Because otherwise general relativity would contradict itself. The event horizon of a black hole is where not even light can escape. Below the horizon all photons must fall. In relativity theory all observers measure the speed of light the same, c; that's a postulate of the theory. Then all physical things (including observers) at and below the horizon must fall and keep falling, lest they measure the speed of light emitted upward to be something other than c. If you could stand on a very dense lump of matter of finite size at the center of a black hole, and pointed a flashlight upward, the photons would somehow have to fall to the ground (without moving upward at all) and you wouldn't measure the speed of light to be c in the upward direction. The theory would be broken. The singularity is the "can't fall further" point and the theory becomes inapplicable there.


See Carter 1968 for why rotating black holes that have incoming disturbances may not have a singularity at all.

A stationary non - rotating hole will have a singularity. But no one thinks that these exist in nature. But with rotation that singularity 'shrinks' to a ring. The set of paths that hit the singularity is shrunk to a mathematical 2D plane from 'all directions' with the Swarzschild Soln. Then with incoming 'noise' it may be that there are no paths - geodesics - that lead to a singularity.

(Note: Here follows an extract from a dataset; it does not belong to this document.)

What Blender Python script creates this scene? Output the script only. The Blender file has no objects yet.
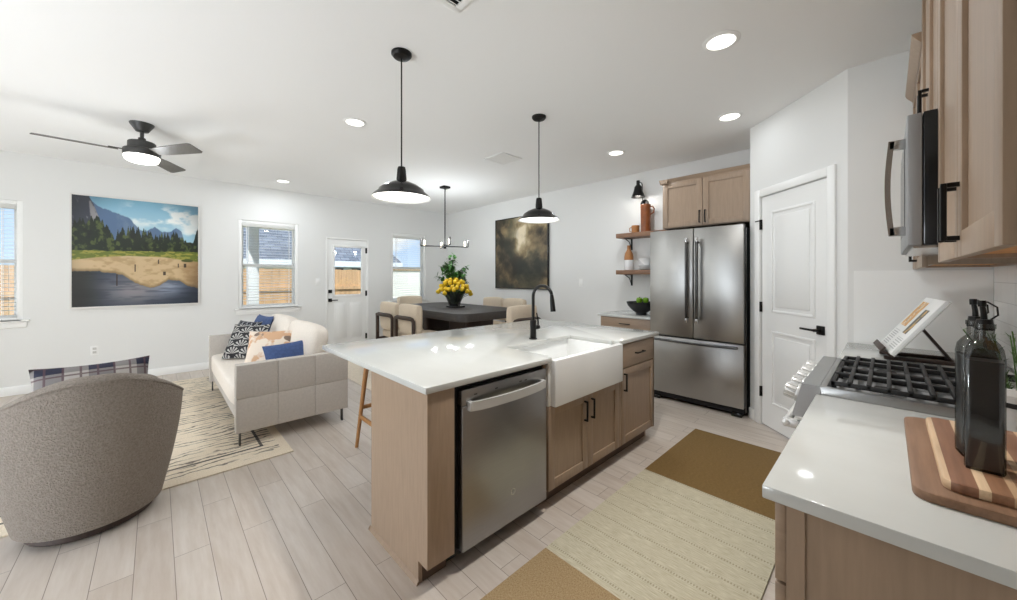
import bpy, bmesh, math, random
import numpy as np
from mathutils import Vector, Matrix, Euler
R = math.radians
PI = math.pi
SC = bpy.context.scene
C = SC.collection
random.seed(7)

# ------------------------------------------------------------------ camera, world, lights, exposure
cam = bpy.data.objects.new('camera', bpy.data.cameras.new('camera'))
C.objects.link(cam)
cam.location = (0, 0, 1.331)
cam.rotation_euler = (PI / 2, 0, 0.803225)
cam.data.sensor_fit = 'HORIZONTAL'
cam.data.sensor_width = 36
cam.data.lens = 364.88 / 1017 * 36
cam.data.shift_y = -(300 - 276.69) / 1017
cam.data.clip_start = 0.02
SC.camera = cam
SC.view_settings.view_transform = 'Standard'
SC.view_settings.look = 'None'
SC.view_settings.gamma = 1
SC.view_settings.use_curve_mapping = False
SC.view_settings.exposure = 0.12
SC.cycles.max_bounces = 10
SC.cycles.diffuse_bounces = 6
SC.cycles.glossy_bounces = 5
SC.cycles.transparent_max_bounces = 16
SC.cycles.caustics_reflective = False
SC.cycles.caustics_refractive = False
SC.cycles.sample_clamp_indirect = 6

world = bpy.data.worlds.new('sky')
SC.world = world
world.use_nodes = True
wn = world.node_tree
wn.nodes.clear()
w_out = wn.nodes.new('ShaderNodeOutputWorld')
w_bg = wn.nodes.new('ShaderNodeBackground')
w_tc = wn.nodes.new('ShaderNodeTexCoord')
w_sep = wn.nodes.new('ShaderNodeSeparateXYZ')
w_ramp = wn.nodes.new('ShaderNodeValToRGB')
w_ramp.color_ramp.elements[0].position = 0.0
w_ramp.color_ramp.elements[0].color = (0.62, 0.77, 0.95, 1)
w_ramp.color_ramp.elements[1].position = 0.42
w_ramp.color_ramp.elements[1].color = (0.26, 0.47, 0.90, 1)
w_map = wn.nodes.new('ShaderNodeMapping')
w_map.inputs['Scale'].default_value = (2.2, 2.2, 6)
w_noi = wn.nodes.new('ShaderNodeTexNoise')
w_noi.inputs['Scale'].default_value = 1.6
w_noi.inputs['Detail'].default_value = 6
w_cr = wn.nodes.new('ShaderNodeValToRGB')
w_cr.color_ramp.elements[0].position = 0.56
w_cr.color_ramp.elements[1].position = 0.66
w_mix = wn.nodes.new('ShaderNodeMix')
w_mix.data_type = 'RGBA'
w_mix.inputs[7].default_value = (1, 1, 1, 1)
L = wn.links.new
L(w_tc.outputs['Generated'], w_sep.inputs[0]); L(w_sep.outputs['Z'], w_ramp.inputs[0])
L(w_tc.outputs['Generated'], w_map.inputs[0]); L(w_map.outputs[0], w_noi.inputs['Vector'])
L(w_noi.outputs[0], w_cr.inputs[0]); L(w_cr.outputs[0], w_mix.inputs[0])
L(w_ramp.outputs[0], w_mix.inputs[6]); L(w_mix.outputs[2], w_bg.inputs[0])
w_bg.inputs[1].default_value = 1.15
L(w_bg.outputs[0], w_out.inputs[0])


def lamp(kind, name, loc, energy, rot=(0, 0, 0), size=None, size_y=None, color=(1, 1, 1), radius=None, spot=None):
    d = bpy.data.lights.new(name, kind)
    d.energy = energy
    d.color = color
    if kind == 'AREA':
        d.shape = 'RECTANGLE' if size_y else 'DISK'
        d.size = size
        if size_y:
            d.size_y = size_y
    if radius is not None:
        d.shadow_soft_size = radius
    if spot:
        d.spot_size = spot[0]
        d.spot_blend = spot[1]
    o = bpy.data.objects.new(name, d)
    o.location = loc
    o.rotation_euler = rot
    C.objects.link(o)
    return o


sun = lamp('SUN', 'sun', (5, -3, 9), 5.0, (R(38), 0, R(62)))
sun.data.angle = R(1.5)
FILL_COL = (0.90, 0.95, 1.0)
# added unseen fill lamps behind the camera; the tilted pair brightens the ceiling
lamp('AREA', 'rear_fill_up', (-2.25, -3.15, 0.35), 88, (R(138), 0, 0), 1.9, 0.6, FILL_COL)
lamp('AREA', 'side_fill_up', (-6.65, -2.65, 0.5), 6, (R(135), 0, R(-90)), 1.2, 0.6, FILL_COL)
lamp('AREA', 'rear_fill', (-2.15, -3.28, 1.35), 13, (R(90), 0, 0), 1.9, 2.3, FILL_COL)
lamp('AREA', 'side_fill', (-6.74, -2.65, 1.35), 16, (R(90), 0, R(-90)), 1.2, 2.0, FILL_COL)
W_CAN, W_PEND, W_FAN, W_CHAND = 8, 1.0, 7, 28
COOL = (0.90, 0.955, 1.0)
# added fill lamps near the ceiling behind the camera, without fixtures
for x_, y_, e_ in ((-2.6, -0.9, 3), (-4.2, -1.9, 5)):
    lamp('AREA', 'rear_ceiling_fill', (x_, y_, 2.70), e_, (0, 0, 0), 0.16, color=COOL)
lamp('AREA', 'aisle_fill', (-0.92, 1.6, 2.69), 6, (0, 0, 0), 0.14, color=(1, 0.965, 0.92))  # unseen area and spot fill added to brighten the aisle, no fixture
lamp('SPOT', 'aisle_fill', (-0.95, 1.6, 2.70), 95, radius=0.07, spot=(R(100), 0.7), color=(1, 0.965, 0.92))

# ------------------------------------------------------------------ materials


def lin(c):
    c = c / 255
    return c / 12.92 if c <= 0.04045 else ((c + 0.055) / 1.055) ** 2.4


def rgb(r, g, b):
    return (lin(r), lin(g), lin(b), 1)


class Mat:
    def __init__(self, name):
        self.m = bpy.data.materials.new(name)
        self.m.use_nodes = True
        self.t = self.m.node_tree
        self.b = self.t.nodes['Principled BSDF']
        self.out = self.t.nodes['Material Output']

    def n(self, typ, **kw):
        nd = self.t.nodes.new(typ)
        for k, v in kw.items():
            setattr(nd, k, v)
        return nd

    def l(self, a, b):
        self.t.links.new(a, b)

    def coords(self, scale=(1, 1, 1), rot=(0, 0, 0), loc=(0, 0, 0)):
        tc = self.n('ShaderNodeTexCoord')
        mp = self.n('ShaderNodeMapping')
        mp.inputs['Scale'].default_value = scale
        mp.inputs['Rotation'].default_value = rot
        mp.inputs['Location'].default_value = loc
        self.l(tc.outputs['Object'], mp.inputs[0])
        return mp.outputs[0]

    def math(self, op, a, b=None, c=None):
        nd = self.n('ShaderNodeMath', operation=op)
        for i, v in enumerate((a, b, c)):
            if v is None:
                continue
            if isinstance(v, (int, float)):
                nd.inputs[i].default_value = v
            else:
                self.l(v, nd.inputs[i])
        return nd.outputs[0]

    def mix(self, f, a, b):
        nd = self.n('ShaderNodeMix', data_type='RGBA')
        for i, v in ((0, f), (6, a), (7, b)):
            if isinstance(v, (int, float)):
                nd.inputs[i].default_value = v
            elif isinstance(v, tuple):
                nd.inputs[i].default_value = v
            else:
                self.l(v, nd.inputs[i])
        return nd.outputs[2]

    def noise(self, vec, scale, detail=4, rough=0.55):
        nd = self.n('ShaderNodeTexNoise')
        nd.inputs['Scale'].default_value = scale
        nd.inputs['Detail'].default_value = detail
        nd.inputs['Roughness'].default_value = rough
        if vec is not None:
            self.l(vec, nd.inputs['Vector'])
        return nd.outputs[0]

    def step(self, v, lo, hi):
        nd = self.n('ShaderNodeMapRange')
        nd.inputs['From Min'].default_value = lo
        nd.inputs['From Max'].default_value = hi
        self.l(v, nd.inputs['Value'])
        return nd.outputs[0]

    def bump(self, h, strength, dist=0.01):
        bp = self.n('ShaderNodeBump')
        bp.inputs['Strength'].default_value = strength
        bp.inputs['Distance'].default_value = dist
        self.l(h, bp.inputs['Height'])
        self.l(bp.outputs[0], self.b.inputs['Normal'])

    def color(self, v):
        if isinstance(v, tuple):
            self.b.inputs['Base Color'].default_value = v
        else:
            self.l(v, self.b.inputs['Base Color'])

    def set(self, rough=None, metal=None, coat=None, spec=None):
        if rough is not None:
            self.b.inputs['Roughness'].default_value = rough
        if metal is not None:
            self.b.inputs['Metallic'].default_value = metal
        if coat is not None:
            self.b.inputs['Coat Weight'].default_value = coat
            self.b.inputs['Coat Roughness'].default_value = 0.08
        if spec is not None:
            self.b.inputs['Specular IOR Level'].default_value = spec
        return self


def mk(name, c, rough=0.5, metal=0.0, var=0.0, scale=(1, 1, 1), ns=8, bump=0, bscale=200, bdist=0.004, coat=None, spec=None, detail=4):
    M_ = Mat(name)
    col = rgb(*c)
    if var:
        v = M_.coords(scale)
        f = M_.noise(v, ns, detail)
        f = M_.step(f, 0.28, 0.72)
        a = tuple(x * (1 - var) for x in col[:3]) + (1,)
        b = tuple(min(1, x * (1 + var)) for x in col[:3]) + (1,)
        M_.color(M_.mix(f, a, b))
    else:
        M_.color(col)
    if bump:
        M_.bump(M_.noise(M_.coords(scale), bscale, 3), bump, bdist)
    M_.set(rough, metal, coat, spec)
    return M_.m


def emit(name, c, s):
    M_ = Mat(name)
    M_.color(rgb(*c))
    M_.b.inputs['Emission Color'].default_value = rgb(*c)
    M_.b.inputs['Emission Strength'].default_value = s
    return M_.m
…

http://luth.obspm.fr/~luthier/carter/trav/Carter68.pdf

All exact solutions of General Relativity are done with asymptotically flat space, which does not exist in the real world. So while the theory of GR admits singularities, in a real classical GR world they likely don't exist.

Carter actually always talks about a singularity, but one with no paths to it. No ouchy at the end of a path. With no paths to a singularity - is it really there? I would think not, and as Carter points out, others do too. (Lifshitz and Khalatnikov).